----- Data entries

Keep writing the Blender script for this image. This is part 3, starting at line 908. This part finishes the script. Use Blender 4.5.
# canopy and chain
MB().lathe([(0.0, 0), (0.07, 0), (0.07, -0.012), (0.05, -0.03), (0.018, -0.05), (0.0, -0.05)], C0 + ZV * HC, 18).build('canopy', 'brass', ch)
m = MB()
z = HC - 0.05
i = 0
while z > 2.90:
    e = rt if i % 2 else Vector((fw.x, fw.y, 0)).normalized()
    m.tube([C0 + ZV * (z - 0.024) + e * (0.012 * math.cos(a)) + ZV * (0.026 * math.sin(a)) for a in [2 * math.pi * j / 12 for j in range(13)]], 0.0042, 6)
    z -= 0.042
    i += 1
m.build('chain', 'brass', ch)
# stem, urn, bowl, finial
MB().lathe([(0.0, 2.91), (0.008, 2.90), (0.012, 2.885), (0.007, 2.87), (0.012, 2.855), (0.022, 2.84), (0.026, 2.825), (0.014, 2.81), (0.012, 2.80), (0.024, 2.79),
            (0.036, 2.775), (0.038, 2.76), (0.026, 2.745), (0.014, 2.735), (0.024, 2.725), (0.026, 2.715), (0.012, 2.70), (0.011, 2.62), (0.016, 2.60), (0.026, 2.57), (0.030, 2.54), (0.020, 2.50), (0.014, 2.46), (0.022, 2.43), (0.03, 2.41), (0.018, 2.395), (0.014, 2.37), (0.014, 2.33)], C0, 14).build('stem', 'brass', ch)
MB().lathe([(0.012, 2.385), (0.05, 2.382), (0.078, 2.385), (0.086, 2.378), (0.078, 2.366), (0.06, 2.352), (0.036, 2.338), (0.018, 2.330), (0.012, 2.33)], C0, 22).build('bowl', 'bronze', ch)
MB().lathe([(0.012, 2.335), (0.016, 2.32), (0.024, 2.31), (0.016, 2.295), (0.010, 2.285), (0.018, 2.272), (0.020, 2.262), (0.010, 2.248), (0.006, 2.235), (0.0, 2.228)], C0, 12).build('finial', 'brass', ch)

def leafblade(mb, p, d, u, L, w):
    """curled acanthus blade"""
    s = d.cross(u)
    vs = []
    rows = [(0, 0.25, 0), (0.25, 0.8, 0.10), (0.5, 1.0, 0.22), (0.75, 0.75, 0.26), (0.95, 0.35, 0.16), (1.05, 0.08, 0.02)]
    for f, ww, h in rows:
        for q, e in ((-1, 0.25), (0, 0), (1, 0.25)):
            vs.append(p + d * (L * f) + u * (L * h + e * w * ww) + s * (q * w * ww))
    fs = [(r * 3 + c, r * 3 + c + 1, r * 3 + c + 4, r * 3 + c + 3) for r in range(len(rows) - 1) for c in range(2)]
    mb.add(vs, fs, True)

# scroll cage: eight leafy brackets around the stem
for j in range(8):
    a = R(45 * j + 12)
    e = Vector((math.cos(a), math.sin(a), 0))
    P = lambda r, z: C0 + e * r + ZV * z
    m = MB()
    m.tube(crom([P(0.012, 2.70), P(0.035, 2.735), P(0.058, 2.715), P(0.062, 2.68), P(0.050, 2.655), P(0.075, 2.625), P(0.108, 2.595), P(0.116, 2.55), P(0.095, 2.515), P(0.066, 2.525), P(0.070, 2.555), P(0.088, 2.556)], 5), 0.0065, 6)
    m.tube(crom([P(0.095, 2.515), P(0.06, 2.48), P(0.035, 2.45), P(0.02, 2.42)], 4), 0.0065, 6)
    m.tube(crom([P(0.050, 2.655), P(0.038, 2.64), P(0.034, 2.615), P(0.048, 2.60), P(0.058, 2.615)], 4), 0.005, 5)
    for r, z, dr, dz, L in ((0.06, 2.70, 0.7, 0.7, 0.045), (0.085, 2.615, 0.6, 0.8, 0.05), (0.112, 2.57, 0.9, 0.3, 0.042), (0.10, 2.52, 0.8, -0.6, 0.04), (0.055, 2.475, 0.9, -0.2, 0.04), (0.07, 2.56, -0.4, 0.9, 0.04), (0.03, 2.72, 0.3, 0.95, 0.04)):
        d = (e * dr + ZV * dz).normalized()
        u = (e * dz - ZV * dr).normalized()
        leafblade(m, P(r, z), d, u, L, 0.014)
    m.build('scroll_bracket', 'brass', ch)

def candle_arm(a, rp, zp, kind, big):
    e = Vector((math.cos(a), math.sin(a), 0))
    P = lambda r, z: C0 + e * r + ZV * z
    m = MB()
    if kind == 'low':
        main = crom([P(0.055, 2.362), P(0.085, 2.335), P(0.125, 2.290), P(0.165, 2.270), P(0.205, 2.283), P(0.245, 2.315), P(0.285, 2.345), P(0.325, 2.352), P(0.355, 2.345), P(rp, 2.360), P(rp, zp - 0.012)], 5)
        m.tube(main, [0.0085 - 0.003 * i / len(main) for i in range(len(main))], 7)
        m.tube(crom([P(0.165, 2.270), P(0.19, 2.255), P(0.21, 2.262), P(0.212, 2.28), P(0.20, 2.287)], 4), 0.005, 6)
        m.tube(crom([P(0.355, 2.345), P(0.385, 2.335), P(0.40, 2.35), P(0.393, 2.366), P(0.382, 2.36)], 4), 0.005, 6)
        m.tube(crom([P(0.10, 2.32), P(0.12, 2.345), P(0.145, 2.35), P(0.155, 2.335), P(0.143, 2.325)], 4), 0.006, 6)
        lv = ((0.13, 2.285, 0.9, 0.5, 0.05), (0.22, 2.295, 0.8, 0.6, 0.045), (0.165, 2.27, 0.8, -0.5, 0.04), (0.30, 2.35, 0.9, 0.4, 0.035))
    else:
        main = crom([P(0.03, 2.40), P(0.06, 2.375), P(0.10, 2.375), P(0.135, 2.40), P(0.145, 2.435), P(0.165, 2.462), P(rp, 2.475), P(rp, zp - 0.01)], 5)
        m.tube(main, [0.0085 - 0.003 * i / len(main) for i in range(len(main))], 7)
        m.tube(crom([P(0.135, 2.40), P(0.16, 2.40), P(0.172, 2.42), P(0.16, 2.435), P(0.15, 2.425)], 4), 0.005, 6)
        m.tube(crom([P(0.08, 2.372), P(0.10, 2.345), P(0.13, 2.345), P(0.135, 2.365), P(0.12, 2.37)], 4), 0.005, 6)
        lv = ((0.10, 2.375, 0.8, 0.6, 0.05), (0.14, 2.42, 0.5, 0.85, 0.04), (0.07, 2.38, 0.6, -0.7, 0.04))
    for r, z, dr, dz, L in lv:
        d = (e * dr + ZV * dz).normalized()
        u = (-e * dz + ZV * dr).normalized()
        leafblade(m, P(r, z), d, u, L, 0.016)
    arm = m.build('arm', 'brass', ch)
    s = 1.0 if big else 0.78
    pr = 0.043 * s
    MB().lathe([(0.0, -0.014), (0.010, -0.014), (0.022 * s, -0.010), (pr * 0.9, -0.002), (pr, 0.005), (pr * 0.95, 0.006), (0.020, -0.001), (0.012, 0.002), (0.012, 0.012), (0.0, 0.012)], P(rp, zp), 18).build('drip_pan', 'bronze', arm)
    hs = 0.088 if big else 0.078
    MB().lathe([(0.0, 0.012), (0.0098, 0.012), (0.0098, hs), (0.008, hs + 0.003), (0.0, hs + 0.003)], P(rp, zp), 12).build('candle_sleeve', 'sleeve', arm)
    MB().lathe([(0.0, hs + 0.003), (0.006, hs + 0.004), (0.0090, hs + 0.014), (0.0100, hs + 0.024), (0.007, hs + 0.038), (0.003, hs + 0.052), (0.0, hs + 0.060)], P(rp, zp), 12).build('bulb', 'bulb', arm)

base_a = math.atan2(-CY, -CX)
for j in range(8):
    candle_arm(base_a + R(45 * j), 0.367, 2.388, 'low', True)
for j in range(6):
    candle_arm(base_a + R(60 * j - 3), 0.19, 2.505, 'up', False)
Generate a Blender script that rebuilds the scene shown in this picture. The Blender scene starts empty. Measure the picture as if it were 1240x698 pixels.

----------

■ Exercise requirements
Please give back only the lines between the first line of the entries and the line with "mb.add(vs, fs, True)", both ends included, word for word.

■ Solution
Keep writing the Blender script for this image. This is part 3, starting at line 908. This part finishes the script. Use Blender 4.5.
# canopy and chain
MB().lathe([(0.0, 0), (0.07, 0), (0.07, -0.012), (0.05, -0.03), (0.018, -0.05), (0.0, -0.05)], C0 + ZV * HC, 18).build('canopy', 'brass', ch)
m = MB()
z = HC - 0.05
i = 0
while z > 2.90:
    e = rt if i % 2 else Vector((fw.x, fw.y, 0)).normalized()
    m.tube([C0 + ZV * (z - 0.024) + e * (0.012 * math.cos(a)) + ZV * (0.026 * math.sin(a)) for a in [2 * math.pi * j / 12 for j in range(13)]], 0.0042, 6)
    z -= 0.042
    i += 1
m.build('chain', 'brass', ch)
# stem, urn, bowl, finial
MB().lathe([(0.0, 2.91), (0.008, 2.90), (0.012, 2.885), (0.007, 2.87), (0.012, 2.855), (0.022, 2.84), (0.026, 2.825), (0.014, 2.81), (0.012, 2.80), (0.024, 2.79),
            (0.036, 2.775), (0.038, 2.76), (0.026, 2.745), (0.014, 2.735), (0.024, 2.725), (0.026, 2.715), (0.012, 2.70), (0.011, 2.62), (0.016, 2.60), (0.026, 2.57), (0.030, 2.54), (0.020, 2.50), (0.014, 2.46), (0.022, 2.43), (0.03, 2.41), (0.018, 2.395), (0.014, 2.37), (0.014, 2.33)], C0, 14).build('stem', 'brass', ch)
MB().lathe([(0.012, 2.385), (0.05, 2.382), (0.078, 2.385), (0.086, 2.378), (0.078, 2.366), (0.06, 2.352), (0.036, 2.338), (0.018, 2.330), (0.012, 2.33)], C0, 22).build('bowl', 'bronze', ch)
MB().lathe([(0.012, 2.335), (0.016, 2.32), (0.024, 2.31), (0.016, 2.295), (0.010, 2.285), (0.018, 2.272), (0.020, 2.262), (0.010, 2.248), (0.006, 2.235), (0.0, 2.228)], C0, 12).build('finial', 'brass', ch)

def leafblade(mb, p, d, u, L, w):
    """curled acanthus blade"""
    s = d.cross(u)
    vs = []
    rows = [(0, 0.25, 0), (0.25, 0.8, 0.10), (0.5, 1.0, 0.22), (0.75, 0.75, 0.26), (0.95, 0.35, 0.16), (1.05, 0.08, 0.02)]
    for f, ww, h in rows:
        for q, e in ((-1, 0.25), (0, 0), (1, 0.25)):
            vs.append(p + d * (L * f) + u * (L * h + e * w * ww) + s * (q * w * ww))
    fs = [(r * 3 + c, r * 3 + c + 1, r * 3 + c + 4, r * 3 + c + 3) for r in range(len(rows) - 1) for c in range(2)]
    mb.add(vs, fs, True)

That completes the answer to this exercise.